One house in Los Angeles is having a very loud 2026. Demi Lovato released It's Not That Deep (Unless You Want It To Be) in April, expanding her ninth album from 11 to 19 tracks behind the dance-floor single Low Rise Jeans, while her world tour runs from Orlando in April to a September 16 close in São Paulo. And the songwriter she married in May 2025 is one of this wiki's own: Jutes.

The dance-pop pivot paid off

It's Not That Deep, released last October, was Lovato's deliberate swerve from the rock-leaning records of her recent era into full dance-pop, and the deluxe is the sound of a bet that worked: eight new songs added mid-tour, singles stacking, and a routing that runs the Americas for five months.

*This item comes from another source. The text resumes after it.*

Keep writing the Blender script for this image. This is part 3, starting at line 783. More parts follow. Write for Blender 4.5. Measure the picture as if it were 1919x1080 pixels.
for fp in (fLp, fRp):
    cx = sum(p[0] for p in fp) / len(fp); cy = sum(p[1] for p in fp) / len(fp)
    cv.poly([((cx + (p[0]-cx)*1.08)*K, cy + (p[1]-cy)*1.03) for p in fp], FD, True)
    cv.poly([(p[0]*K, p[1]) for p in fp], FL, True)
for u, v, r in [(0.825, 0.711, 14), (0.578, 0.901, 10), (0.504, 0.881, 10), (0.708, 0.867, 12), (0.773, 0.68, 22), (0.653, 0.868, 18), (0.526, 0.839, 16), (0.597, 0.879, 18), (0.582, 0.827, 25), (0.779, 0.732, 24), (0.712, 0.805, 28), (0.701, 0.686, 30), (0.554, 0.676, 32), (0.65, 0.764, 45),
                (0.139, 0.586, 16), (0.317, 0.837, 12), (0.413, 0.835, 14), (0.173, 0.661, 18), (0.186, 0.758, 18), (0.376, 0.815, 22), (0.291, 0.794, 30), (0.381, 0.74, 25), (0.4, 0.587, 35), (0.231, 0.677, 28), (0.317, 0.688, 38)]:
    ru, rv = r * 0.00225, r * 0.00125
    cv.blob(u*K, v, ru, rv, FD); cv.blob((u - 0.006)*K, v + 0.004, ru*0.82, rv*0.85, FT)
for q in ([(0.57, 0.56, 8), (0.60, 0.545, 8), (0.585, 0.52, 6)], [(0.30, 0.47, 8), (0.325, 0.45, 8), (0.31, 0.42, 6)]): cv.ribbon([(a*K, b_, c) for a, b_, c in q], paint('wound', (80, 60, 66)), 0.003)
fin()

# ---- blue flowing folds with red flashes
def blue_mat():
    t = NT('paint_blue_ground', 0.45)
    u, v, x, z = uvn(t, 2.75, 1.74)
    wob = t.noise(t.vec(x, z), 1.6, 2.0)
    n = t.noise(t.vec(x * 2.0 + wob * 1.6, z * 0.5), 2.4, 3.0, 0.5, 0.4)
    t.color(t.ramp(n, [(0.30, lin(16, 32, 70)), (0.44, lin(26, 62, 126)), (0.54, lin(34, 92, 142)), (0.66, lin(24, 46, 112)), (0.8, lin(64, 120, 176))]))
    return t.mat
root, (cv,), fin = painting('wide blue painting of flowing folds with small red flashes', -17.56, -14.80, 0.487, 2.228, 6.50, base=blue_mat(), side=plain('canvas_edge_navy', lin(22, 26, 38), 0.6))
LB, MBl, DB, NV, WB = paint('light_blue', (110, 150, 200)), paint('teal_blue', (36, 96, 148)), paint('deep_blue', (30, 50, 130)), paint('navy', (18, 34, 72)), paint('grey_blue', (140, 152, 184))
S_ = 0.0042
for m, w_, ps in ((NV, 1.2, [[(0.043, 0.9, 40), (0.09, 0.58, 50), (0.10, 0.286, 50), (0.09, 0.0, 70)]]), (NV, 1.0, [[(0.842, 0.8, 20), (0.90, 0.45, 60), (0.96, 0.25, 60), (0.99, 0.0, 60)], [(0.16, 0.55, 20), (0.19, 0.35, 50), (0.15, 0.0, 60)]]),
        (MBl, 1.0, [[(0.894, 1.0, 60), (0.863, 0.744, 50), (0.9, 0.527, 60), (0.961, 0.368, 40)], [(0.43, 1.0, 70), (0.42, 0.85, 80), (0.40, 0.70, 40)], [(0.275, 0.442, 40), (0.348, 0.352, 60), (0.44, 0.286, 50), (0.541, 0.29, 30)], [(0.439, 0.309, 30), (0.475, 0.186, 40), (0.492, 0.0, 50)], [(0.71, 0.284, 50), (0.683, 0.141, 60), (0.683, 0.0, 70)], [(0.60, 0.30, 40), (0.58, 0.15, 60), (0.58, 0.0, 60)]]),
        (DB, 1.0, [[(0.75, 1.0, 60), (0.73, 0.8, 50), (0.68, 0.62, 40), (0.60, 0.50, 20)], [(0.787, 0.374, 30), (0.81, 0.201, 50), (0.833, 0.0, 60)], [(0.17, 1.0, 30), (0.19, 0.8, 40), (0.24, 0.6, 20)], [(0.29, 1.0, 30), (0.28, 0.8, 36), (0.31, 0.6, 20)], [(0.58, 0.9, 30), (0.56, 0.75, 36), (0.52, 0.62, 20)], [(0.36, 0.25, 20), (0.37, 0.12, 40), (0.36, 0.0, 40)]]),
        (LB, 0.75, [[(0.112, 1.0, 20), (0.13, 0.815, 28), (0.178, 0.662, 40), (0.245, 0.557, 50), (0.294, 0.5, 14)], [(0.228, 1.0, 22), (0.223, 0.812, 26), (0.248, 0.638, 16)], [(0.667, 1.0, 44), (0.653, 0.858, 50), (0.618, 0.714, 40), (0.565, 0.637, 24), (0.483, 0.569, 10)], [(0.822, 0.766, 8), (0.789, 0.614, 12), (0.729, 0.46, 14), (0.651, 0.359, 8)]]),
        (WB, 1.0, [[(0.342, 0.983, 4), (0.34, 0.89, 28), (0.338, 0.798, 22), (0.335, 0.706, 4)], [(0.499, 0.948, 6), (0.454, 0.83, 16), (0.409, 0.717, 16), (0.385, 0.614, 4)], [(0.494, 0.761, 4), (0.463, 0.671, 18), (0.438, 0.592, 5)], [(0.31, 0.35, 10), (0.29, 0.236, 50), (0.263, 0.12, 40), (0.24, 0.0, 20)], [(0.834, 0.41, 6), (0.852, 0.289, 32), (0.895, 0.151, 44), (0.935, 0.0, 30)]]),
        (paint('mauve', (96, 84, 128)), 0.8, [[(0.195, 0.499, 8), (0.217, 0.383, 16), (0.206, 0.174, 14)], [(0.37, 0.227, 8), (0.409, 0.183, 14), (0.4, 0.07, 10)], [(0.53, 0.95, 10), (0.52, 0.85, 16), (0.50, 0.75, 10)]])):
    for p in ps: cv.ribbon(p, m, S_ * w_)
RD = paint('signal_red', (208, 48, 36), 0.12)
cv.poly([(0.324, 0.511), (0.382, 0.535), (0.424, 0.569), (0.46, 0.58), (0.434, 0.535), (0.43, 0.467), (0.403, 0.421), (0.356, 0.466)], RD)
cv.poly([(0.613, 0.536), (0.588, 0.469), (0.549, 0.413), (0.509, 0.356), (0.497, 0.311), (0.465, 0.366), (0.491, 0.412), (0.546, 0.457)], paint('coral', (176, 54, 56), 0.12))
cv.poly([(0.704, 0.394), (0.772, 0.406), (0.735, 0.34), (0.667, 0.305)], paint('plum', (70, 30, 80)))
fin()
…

Ninth albums do not usually get victory-lap deluxes. This one earned it.

The Year
11 → 19 tracks · deluxe in April, world tour through Sept 16

The Jutes angle

Readers know Jutes as the Kars, Ontario farm kid who rebuilt himself from a Capitol pop-punk deal into an independent breakthrough with Sleepyhead, then into a Position Music signing with a Juno nomination. But his other resume is as an outside writer with credits for Demi Lovato herself, among others, work that predates and threads through the marriage. The couple's creative households now span her arena pop and his raspy alt-rock, two catalogs growing in parallel under one roof.

She expanded a hit album mid-tour. He carried a Juno nomination into it. One address.

The original bet, for the record

The deluxe only exists because the October original overdelivered. It's Not That Deep arrived October 24 as Lovato's ninth album and a clean break into dance-pop after years of rock-leaning records, spawning three singles in Fast, Here All Night and Kiss before the expansion added eight more tracks with Zhone's Low Rise Jeans out front. Ninth albums are where legacy acts coast. This one re-entered the conversation aggressively enough to justify a two-continent tour, and the songwriting circle around the household, Jutes' credits included, is part of how the machine keeps producing.

The wider read

Music-industry marriages usually orbit one career. This one runs two active ones simultaneously, and 2026 is the proof year: her biggest tour of the decade, his November single It Takes Two still working, and a songwriting partnership that gives each project an in-house collaborator most artists pay for. The Lovato-Lutes household is quietly one of pop's more productive small businesses.